REPUBLIKA.CO.ID, JAKARTA -- Mata Air Foundation dan Alvara Research Center melakukan survei Sikap dan Pandangan Kelas Menengah (PNS, Pegawai BUMN dan Profesional) tentang Radikalisasi Agama Khilafah, Jihad dan Negara Islam di Indonesia. Jumlah responden survei sebanyak 1.200 orang yang tersebar di enam kota besar. Responden dalam riset ini adalah profesional Indonesia dari kalangan Pegawai Negeri Sipil (PNS), swasta dan pegawai Badan Usaha Milik Negara (BUMN).
CEO Alvara Research Center, Hasanuddin Ali mengatakan, survey ini menghasilkan temuan yang menarik terutama terkait persepsi terhadap relasi agama dan negara. Relasi agama dan negara yang diukur dalam riset ini antara lain persepsi terhadap pemimpin non Muslim, persepsi terhadap perda Syariah, ideologi negara, negara Islam dan juga khilafah.
"Pertama, secara umum cukup banyak profesional muda yang tidak mendukung pemimpin non Muslim (jumlahnya mencapai 29,7 persen)," kata Hasanuddin saat merilis hasil survei Alvara Research Center di Sari Pan Pacific Hotel, Jakarta, Senin (24/10).
Ia menerangkan, profesional yang tidak mendukung pimpinan non Muslim dari kalangan swasta dan BUMN di angka yang sama yaitu sebanyak 25,9 persen. Jika dibandingkan dengan kategori lainnya, kalangan PNS memiliki angka tidak mendukung tertinggi terhadap pemimpin non Muslim yang dipilih secara demokratis. Angkanya mencapai 31,3 persen.
Kedua, dalam aspek penerapan Perda Syariah di berbagai daerah ada perbedaan pandangan yang cukup signifikan terhadap tingkat persetujuan antara profesional PNS, swasta dan BUMN. Secara umum sebanyak 27,6 persen profesional mendukung Perda Syariah karena dianggap tepat untuk mengakomodir penganut agama mayoritas. PNS yang mendukung Perda Syariah ada sebanyak 35,3 persen dan swasta dengan BUMN 36,6 persen.
"Profesional yang menyatakan tidak tepat karena membahayakan keutuhan NKRI ada sebesar 45,1 persen," ujarnya
Ketiga, Pancasila sebagai ideologi negara. Mayoritas profesional 84,5 persen menyatakan bahwa Pancasila sebagai ideologi yang tepat untuk Negara Indonesia. Sedangkan 15,5 persen menyatakan ideologi Islam yang lebih tepat. PNS yang menyatakan ideologi Islam lebih tepat ada sebanyak 19,4 persen. Persentase ini tentunya cukup besar, lebih besar dibanding kategori swasta yang sebanyak 9,1 persen dan BUMN sebanyak 18,1 persen.

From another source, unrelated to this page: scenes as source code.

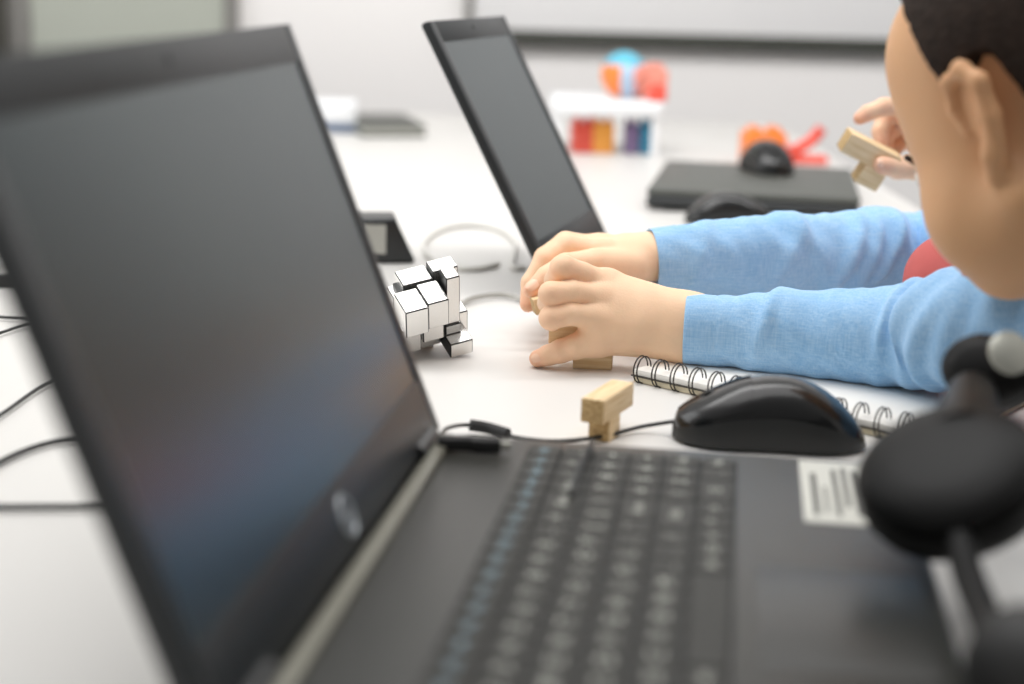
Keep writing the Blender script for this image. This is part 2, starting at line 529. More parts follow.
KEYROWS = [
    ['Esc', 'F1', 'F2', 'F3', 'F4', 'F5', 'F6', 'F7', 'F8', 'F9', 'F10', 'F11', 'F12', 'Ins', 'Del', 'Hm', 'End', 'Pu', 'Pd'],
    ['`', '1', '2', '3', '4', '5', '6', '7', '8', '9', '0', '-', '=', ('Bksp', 1.6), ('Num', 1), '/', '*', '-'],
    [('Tab', 1.5), 'Q', 'W', 'E', 'R', 'T', 'Y', 'U', 'I', 'O', 'P', '[', ']', ('\\', 1.1), '7', '8', '9', '+'],
    [('Caps', 1.8), 'A', 'S', 'D', 'F', 'G', 'H', 'J', 'K', 'L', ';', "'", ('Enter', 1.8), '4', '5', '6', '+'],
    [('Shift', 2.2), 'Z', 'X', 'C', 'V', 'B', 'N', 'M', ',', '.', '/', ('Shift', 2.4), '1', '2', '3', 'Ent'],
    [('Ctrl', 1.3), 'Fn', 'Win', 'Alt', ('', 5.2), 'Alt', 'Ctrl', '<', '^', '>', ('0', 2), '.', 'Ent'],
]


def laptop(name, label, loc, rotz, W, D, H, tilt, T, legends, fine=True):
    t = thing(name, label, 'laptop', loc, rotz)
    # base
    b = B(); box(b, -0.006, D, -W, 0, 0.004, T, 0.004, 3)
    for v in b.verts:
        if v.co.x > D * 0.6 and v.co.z < T * 0.5: v.co.z += 0.004
    base = obj('base', b, M['shell'], t)
    for x in (0.02, D - 0.03):
        for y in (-0.03, -W + 0.03):
            b = B(); box(b, x - 0.01, x + 0.01, y - 0.006, y + 0.006, 0, 0.010, 0.001); obj('rubber_foot', b, M['rubber'], base)
    b = B(); box(b, 0.003, 0.011, -W + 0.03, -0.012, T - 0.003, T + 0.0035, 0.0015); obj('hinge_strip', b, M['hinge'], t)
    for y0, y1 in ((-0.055, -0.018), (-W + 0.02, -W + 0.06)):
        b = B(); tube(b, [(-0.002, y0, T + 0.002), (-0.002, y1, T + 0.002)], 0.0065, 16); obj('hinge', b, M['edge'], t)
    # keyboard
    kx0, kx1, ky0, ky1 = 0.053, 0.165, -W + 0.018, -0.018
    b = B(); box(b, kx0, kx1, ky0, ky1, T - 0.002, T + 0.0006, 0.0008, mi=1)
    lw, lb = B(), B()
    nrow = 6; pitch = (kx1 - kx0 - 0.002) / nrow
    for ri, row in enumerate(KEYROWS):
        ws = [(k if isinstance(k, tuple) else (k, 1.0)) for k in row]
        tot = sum(w for _, w in ws); yy = ky0 + 0.001; unit = (ky1 - ky0 - 0.002) / tot
        for s, w in ws:
            xa = kx0 + 0.001 + ri * pitch
            box(b, xa + 0.0008, xa + pitch - 0.0008, yy + 0.0008, yy + w * unit - 0.0008, T, T + 0.0022, 0.0006, 1)
            if legends and s:
                c = Vector((xa + pitch * 0.5, yy + w * unit / 2, T + 0.0024))
                sz = 0.0100 if len(s) == 1 else 0.0070
                text_into(lb if ri == 0 else lw, s, sz, axes(c, (0, 1, 0), (-1, 0, 0), (0, 0, 1)))
            yy += w * unit
    kb = obj('keyboard', b, [M['key'], M['well']], t)
    if legends:
        obj('key_lettering', lw, M['legend'], kb, sharp=None); obj('key_lettering', lb, M['legend_blue'], kb, sharp=None)
    b = B(); box(b, D - 0.078, D - 0.008, -W * 0.72, -W * 0.44, T - 0.002, T + 0.0003, 0.0002); obj('touchpad', b, M['pad'], t)
    # lid
    lid = bpy.data.objects.new('lid', None)
    b = B(); box(b, -0.0075, 0, -W, 0, 0.0, H, 0.003, 3)
    lid = obj('lid', b, M['lid'], t); lid.location = (0, 0, T + 0.0015); lid.rotation_euler = (0, -tilt, 0)
    b = B(); rim(b, -W + 0.014, -0.011, 0.032, H - 0.021, -W + 0.001, -0.001, 0.001, H - 0.001, -0.001, 0.0012); obj('bezel', b, M['bezel'], lid)
    b = B(); box(b, -0.001, 0.0003, -W + 0.013, -0.010, 0.031, H - 0.020); obj('screen', b, M['screen'], lid)
    b = B(); lathe(b, [(0, 0.0009), (0.0022, 0.0008), (0.0026, 0)], 16, axes((0.0012, -W / 2, H - 0.010), (0, 1, 0), (0, 0, 1), (1, 0, 0))); obj('webcam', b, M['edge'], lid)
    return t, lid, base


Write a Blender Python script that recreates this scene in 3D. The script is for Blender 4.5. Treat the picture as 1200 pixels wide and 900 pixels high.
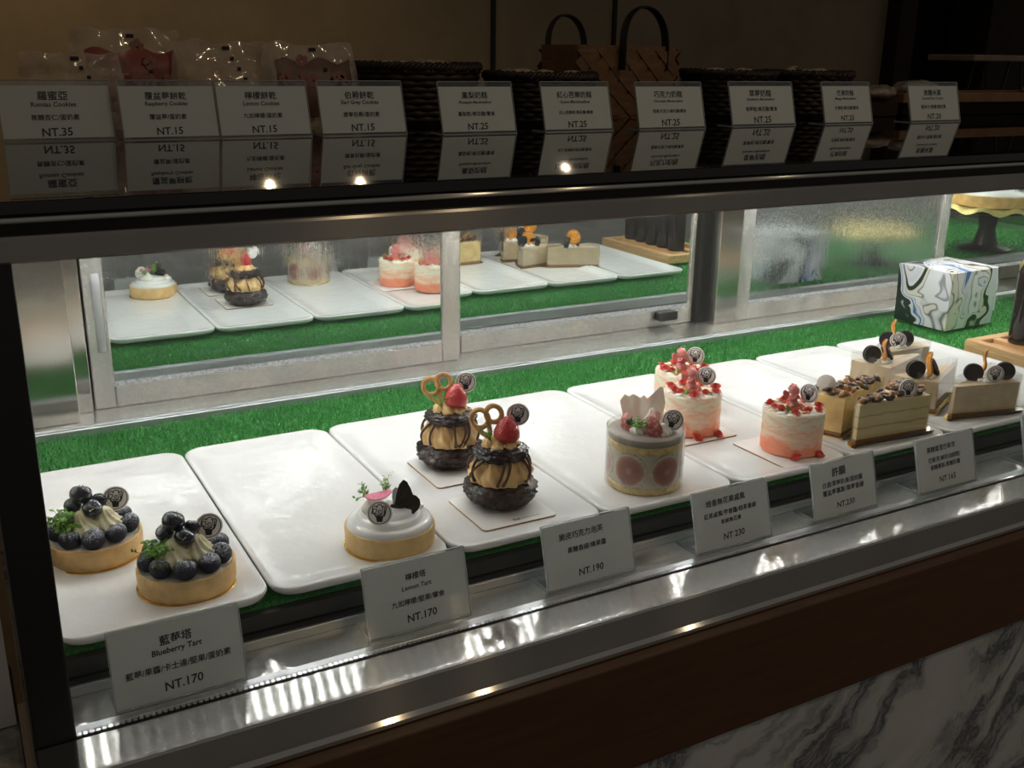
import bpy, bmesh, math, random
import numpy as np
from mathutils import Vector, Matrix, noise as mnoise

for _o in list(bpy.data.objects):
    bpy.data.objects.remove(_o)
SC = bpy.context.scene
COL = SC.collection
H = 0.95                       # height of the tray tops above the floor (added to every top-level object at the end)
PI = math.pi

# ---------------------------------------------------------------- camera
CAM = Vector((-0.2024, -0.7648, 0.4358))
def make_camera():
    yaw, pit, rol = 0.51145, 0.31190, 0.01564
    f = Vector((math.sin(yaw) * math.cos(pit), math.cos(yaw) * math.cos(pit), -math.sin(pit)))
    r = Vector((math.cos(yaw), -math.sin(yaw), 0))
    u = r.cross(f)
    r2 = r * math.cos(rol) + u * math.sin(rol)
    u2 = -r * math.sin(rol) + u * math.cos(rol)
    cd = bpy.data.cameras.new('camera')
    cd.sensor_fit = 'HORIZONTAL'
    cd.sensor_width = 36.0
    cd.lens = 1197.2 / 1200 * 36.0
    cd.clip_start = 0.02
    co = bpy.data.objects.new('camera', cd)
    COL.objects.link(co)
    m = Matrix(((r2.x, u2.x, -f.x, CAM.x), (r2.y, u2.y, -f.y, CAM.y), (r2.z, u2.z, -f.z, CAM.z), (0, 0, 0, 1)))
    co.matrix_world = m
    SC.camera = co
make_camera()

# ---------------------------------------------------------------- light and exposure
LED_POWER = 34.0              # emission strength of the diodes in the case, front strip
LED_POWER_REAR = 262.0         # the same, rear strip
SC.view_settings.view_transform = 'Standard'
SC.view_settings.look = 'None'
SC.view_settings.gamma = 1.0
SC.view_settings.use_curve_mapping = False
SC.view_settings.exposure = 0.0
w = bpy.data.worlds.new('room_ambient')
SC.world = w
w.use_nodes = True
w.node_tree.nodes['Background'].inputs[0].default_value = (1.0, 0.93, 0.84, 1)
w.node_tree.nodes['Background'].inputs[1].default_value = 0.092
SC.cycles.use_denoising = True
SC.cycles.max_bounces = 10
SC.cycles.diffuse_bounces = 4
SC.cycles.glossy_bounces = 6
SC.cycles.transmission_bounces = 6
SC.cycles.transparent_max_bounces = 32
SC.cycles.sample_clamp_indirect = 30.0
SC.cycles.caustics_reflective = True
SC.cycles.blur_glossy = 0.3

def spot(name, loc, target, power, color, size, angle=70, blend=.6):
    l = bpy.data.lights.new(name, 'SPOT')
    l.energy = power; l.color = color; l.shadow_soft_size = size
    l.spot_size = math.radians(angle); l.spot_blend = blend
    o = bpy.data.objects.new(name, l)
    COL.objects.link(o)
    o.location = loc
    d = Vector(target) - Vector(loc)
    o.rotation_euler = d.to_track_quat('-Z', 'Y').to_euler()
    return o
# shop downlights behind and above the customer, and over the staff aisle
spot('ceiling_spotlight', (0.69, -1.15, 1.65), (0.40, 0.10, 0.2), 5.0, (1.0, .76, .46), .006, 70)
spot('ceiling_spotlight', (0.98, -1.15, 1.65), (0.70, 0.10, 0.2), 4.0, (1.0, .76, .46), .006, 70)
spot('ceiling_spotlight', (1.75, -1.20, 1.65), (1.50, 0.10, 0.2), 4.0, (1.0, .80, .55), .006, 70)
spot('ceiling_spotlight', (-0.1, 0.55, 1.75), (-0.25, 1.5, 0.55), 26.0, (1.0, .74, .42), .05, 95, 1.0)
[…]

Keempat, lanjut Hasanuddin, relasi antara bentuk negara Islam dengan implementasi keislaman secara kaffah. Sebanyak 29,6 persen profesional setuju Negara Islam perlu diperjuangkan untuk penerapan Islam secara kaffah. Namun, jika dipersempit lagi dengan khilafah sebagai bentuk negara, mereka yang setuju dengan khilafah ada sebanyak 16,0 persen.
"Sebanyak 84,0 persen menyatakan bahwa bentuk negara yang ideal untuk Indonesia adalah NKRI," ujarnya.
Kemudian yang kelima, persepsi terhadap jihad untuk tegaknya negara Islam/khilafah. Mayoritas profesional tidak setuju untuk berjihad menegakkan negara Islam/khilafah. Namun yang setuju untuk berjihad jumlahnya juga cukup besar, ada sebanyak 19,6 persen. Persentase PNS yang siap berjihad untuk tegaknya negara Islam/khilafah cukup besar pula, lebih besar dibanding swasta dan BUMN.
"Persentase profesional kelas menengah yang siap berjihad untuk tegaknya negara Islam/khilafah lebih besar dibanding kelas atas," terangnya.